The value of presentational details

This week I was writing a business case, and for a moment caught myself wondering why I was spending so much time fiddling around with the paragraph spacing. But very quickly I remembered.

Many years ago I took part in a hack day event—24 hours to build something, 90 seconds to demonstrate it. I wanted to write a browser add-on that added a link next to an HTML table; the link would generate a JSON version of the table content, and so make it machine-parsable. That makes it useful for so many practical applications—the data is no longer trapped on a page, but free to be used elsewhere.

As I’m not a professional developer it involved a lot of pain and frustration struggling with really basic issues. But with about an hour to go I had something demonstratable—load a page, see the new link, click the link, see the JSON data at the of a URL. Job done.

By way of doing something useful in the final hour I decided to add a final trivial step: Feed the URL into the Google Charts API so that it can turn the raw data into a pretty chart.
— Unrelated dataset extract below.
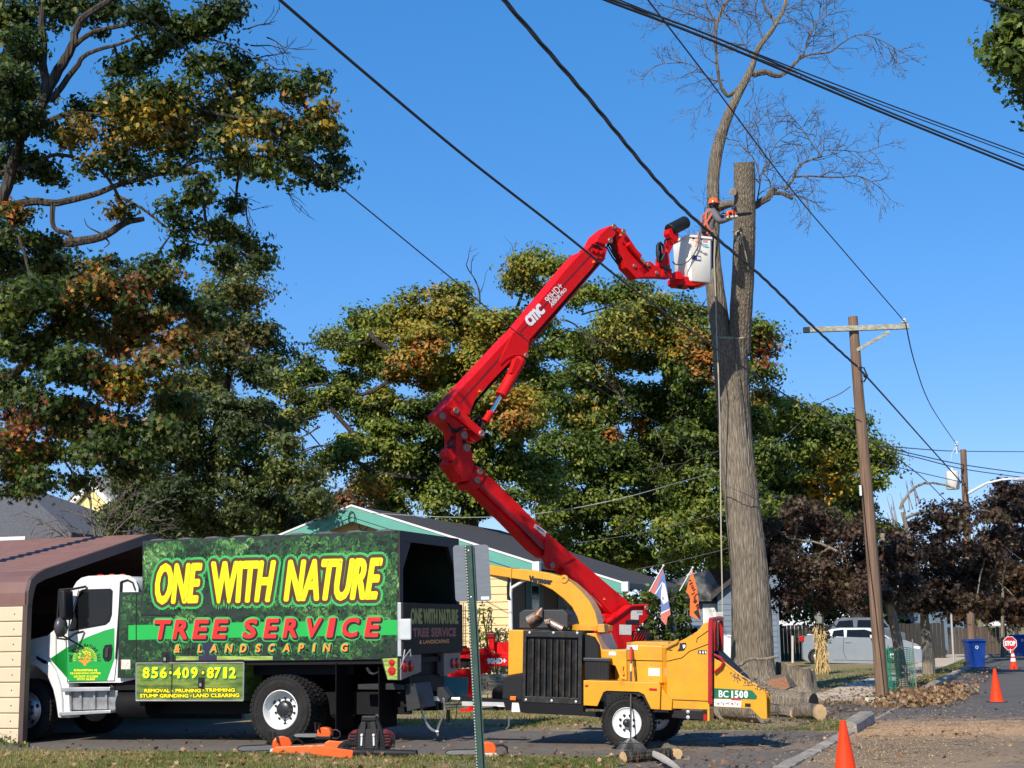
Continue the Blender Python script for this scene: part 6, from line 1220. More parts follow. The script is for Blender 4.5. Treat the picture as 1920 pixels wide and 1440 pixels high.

It was very little effort (Google was doing all the heavy lifting) but it looked nice.

There were about a dozen others demoing, and mine was towards the end. The audience was about sixty or so technically-literate people from outside of the tech team. I explained the rationale of my demo, showed an example web page, pointed to the new link, clicked the link, and generated the JSON. The audience murmured approval and clapped appreciatively. So I think they understood it. Then I pasted the link into the Google API to show the same data graphically. The audience gasped and the applause multiplied.

My immediate reaction (which I hope was entirely internal) was bafflement and, I have to admit, annoyance. You’re only mildly interested in the bit that took me 23 hours, I thought, and go wild for the pretty bit I just quickly tacked on the end?

But it taught me a lesson, which I’ve transferred to writing business cases and similar. Intellectually we know what’s important, and it’s real content that comes under scrutiny and wins arguments. But we are also emotional creatures, and we need help seeing the content. We are often time-poor and don’t always have the same context and background as the writer, so we benefit from help. For the writer, that means clearing the way by spelling things correctly, eliminating distracting inconsistencies, and so on. And it means providing help by adding sign-posting (clear structure, a table of contents, etc) and visual aids.

Probably none of this ensures we win our case, but it does mean we give ourselves the best chance.